Universally admired in academia, Aldridge graduated valedictorian with a bachelor’s degree in sociology and psychology from Clark College in 1963, and then earned her master’s degree in social work from Atlanta University in 1966.  In 1971, Aldridge became the first African-American woman to procure her Ph.D. degree in sociology from Purdue University.  That same year, she became the founding director of the first degree-granting African and African-American Studies Program at a major private university in the South, at Emory, as well as the first African-American woman to receive a tenure-track faculty position there.

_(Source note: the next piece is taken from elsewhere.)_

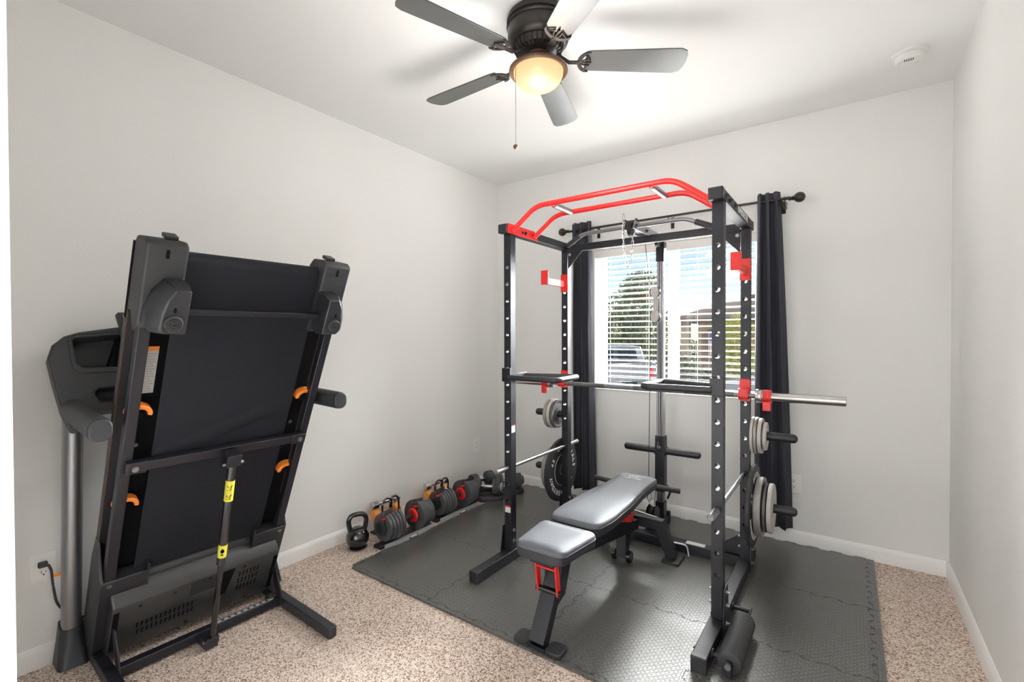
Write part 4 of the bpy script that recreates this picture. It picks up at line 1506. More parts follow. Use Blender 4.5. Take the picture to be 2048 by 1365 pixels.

She is currently a member of six honorary societies, including: Alpha Kappa Mu. Phi Beta Kappa, Phi Kappa Phi, Alpha Kappa Delta and the International Who’s Who of Intellectuals.  She has served as president of three national scholarly organizations.
“There is an academic energy, a high standard that frames the institution’s academic enterprise,” said Aldridge.  “I hope that my contributions will create opportunities for students to embrace and expand this tradition in the years to come.  I hope that my papers will be considered more as ‘scaffolding” for solutions yet to be created than a pathway into the past.”
Clark Atlanta University President Carlton E. Brown said, “the gift of Aldridge’s writings establishes a rich, contemporary frame of reference in the social sciences that affirms the sterling caliber of scholarship associated with this University and its pivotal role in the study of humans and human issues in our culture.”
Aldridge stands in historic circles. World-revered genius W.E.B. Du Bois, author of the timeless classic Souls of Black Folks was an American sociologist, historian and activist, completed many of his most seminal works while serving as an Atlanta University (now Clark Atlanta University) instructor, returning after a self-imposed moratorium to chair the school’s department of sociology.